After nearly 20 months of relentless destruction and mass civilian casualties in Gaza, a subtle but significant shift is emerging in the political language of several Western governments. For the first time, there are visible cracks in the once-impenetrable wall of diplomatic and military support that has enabled Israel’s prolonged and deadly campaign, a campaign many now describe rightly as genocide.

On May 30, the UN Under-Secretary-General for Humanitarian Affairs, Tom Fletcher, broke ranks with cautious diplomatic language and openly accused Israel of committing a war crime: using starvation as a weapon. In a powerful BBC interview, Fletcher condemned Israel’s deliberate blockade of aid and food as a form of ethnic cleansing, referencing statements from Israeli Finance Minister Bezalel Smotrich, who has admitted that the goal is to make Palestinians “despair” and abandon Gaza.

Fletcher’s condemnation challenges the silence that has long enabled impunity. Yet it also raises a sobering question: If international law is so “clear,” why does Israel continue its siege with full U.S. protection?

The United States remains the single most powerful enabler of this war, having vetoed multiple ceasefire resolutions at the UN Security Council, while continuing to supply weapons, diplomatic cover, and moral legitimacy to a government accused of mass atrocities. But recent developments suggest that support in other Western capitals is beginning to erode.

Shifting Rhetoric in London, Paris, and Ottawa

On May 19, the leaders of the United Kingdom, France, and Canada issued a joint statement denouncing Israel’s actions as “intolerable,” “abhorrent,” and “wholly disproportionate.” The U.K. suspended trade talks with Israel and hinted at sanctions if humanitarian access is not restored. The trio also pledged support for the Arab Plan for Gaza’s reconstruction, to be discussed at the UN’s High-Level Two-State Solution Conference co-hosted by France and Saudi Arabia in June.

These steps, while notable, are not yet transformative. Canada, for instance, claims to enforce an arms embargo, yet still exports artillery propellant for 155mm shells and parts for Israeli F-35 jets, the same weapons systems currently decimating Gaza. The U.K., while suspending some export licenses, continues to supply F-35 components, many of which are legally transferred to the U.S. and then to Israel, sidestepping international restrictions.

The Global Supply Chain of Complicity

The multinational nature of the F-35 program makes accountability difficult but not impossible. In Denmark, human rights groups are suing the government and arms manufacturer Terma for supplying Israel with bomb-release mechanisms. In the U.K., mass protests are targeting F-35 component factories and demanding a full arms embargo.

As Sam Perlo-Freeman of Campaign Against the Arms Trade aptly put it:

“These spare parts are essential to keep Israel’s F-35s flying.
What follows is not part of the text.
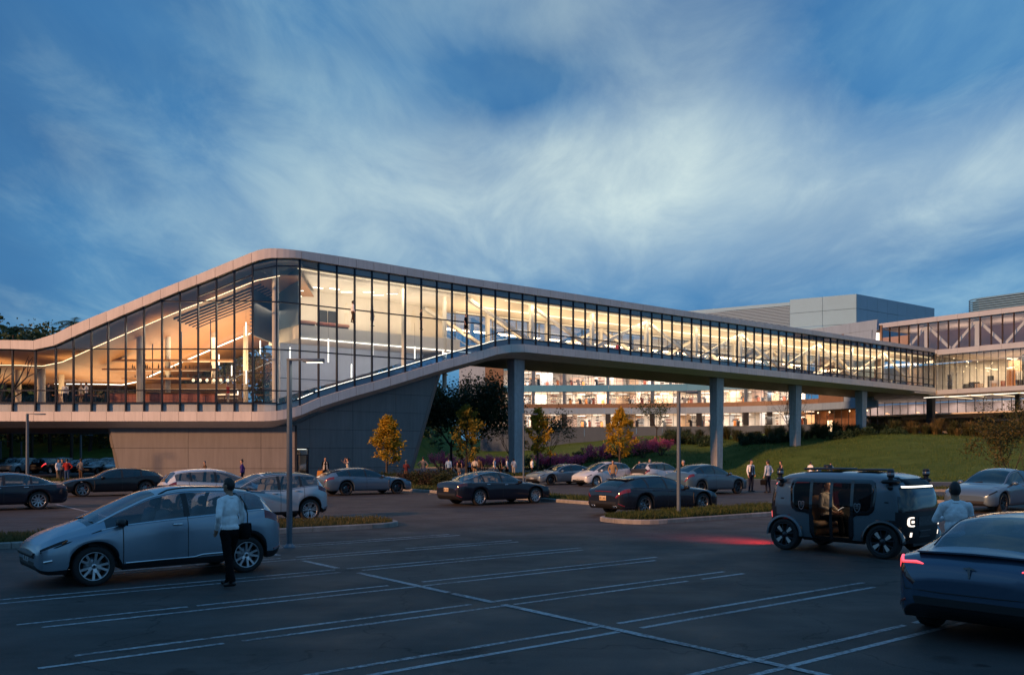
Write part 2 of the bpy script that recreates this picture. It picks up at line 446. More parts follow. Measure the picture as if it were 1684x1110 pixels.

Stopping them will reduce the number of bombings and killings of civilians Israel can commit. It is as simple as that.”

Other complicit states include Germany, which accounted for 30% of Israel’s arms imports between 2019 and 2023, providing warships, submarines, and military technology now deployed in Gaza. Yet none compare to the United States, which supplies nearly all of Israel’s warplanes, missiles, and bombs, even as global condemnation grows.

Trump’s Calculated Distance from Netanyahu

Ironically, it is Donald Trump, a staunch supporter of Israel, who has begun to distance himself from Prime Minister Benjamin Netanyahu. Trump recently removed National Security Advisor Mike Waltz for unauthorized collaboration with Israel over Iran and skipped a visit to Israel during a recent Middle East tour. His decisions to end U.S. involvement in Yemen, lift sanctions on Syria, and open negotiations with Iran mark a subtle departure from the neoconservative consensus that has historically dictated U.S. Middle East policy.

Could this evolving dynamic signal the beginning of the end of Israel’s long-standing immunity from accountability?

Public Pressure Mounts in Europe

Europe is witnessing an unprecedented wave of public dissent. Massive protests continue to swell, with hundreds of thousands demanding an end to Western complicity in what they now openly label genocide. A YouGov poll in six major European countries shows that only 6–16% of respondents believe Israel’s actions in Gaza are justified.

This growing discontent is beginning to corner Western leaders who have long walked the line between public opinion and geopolitical alliances. The question now is no longer whether they see what’s happening in Gaza, it’s whether they will act on it.

A Turning Point, or More Political Theater?

Symbolic gestures are not enough. The slow drip of rhetorical condemnation and partial embargoes must now give way to concrete action, full arms embargoes, diplomatic isolation, and international prosecution of war crimes.

History will not judge this moment by what governments say, but by what they choose to do.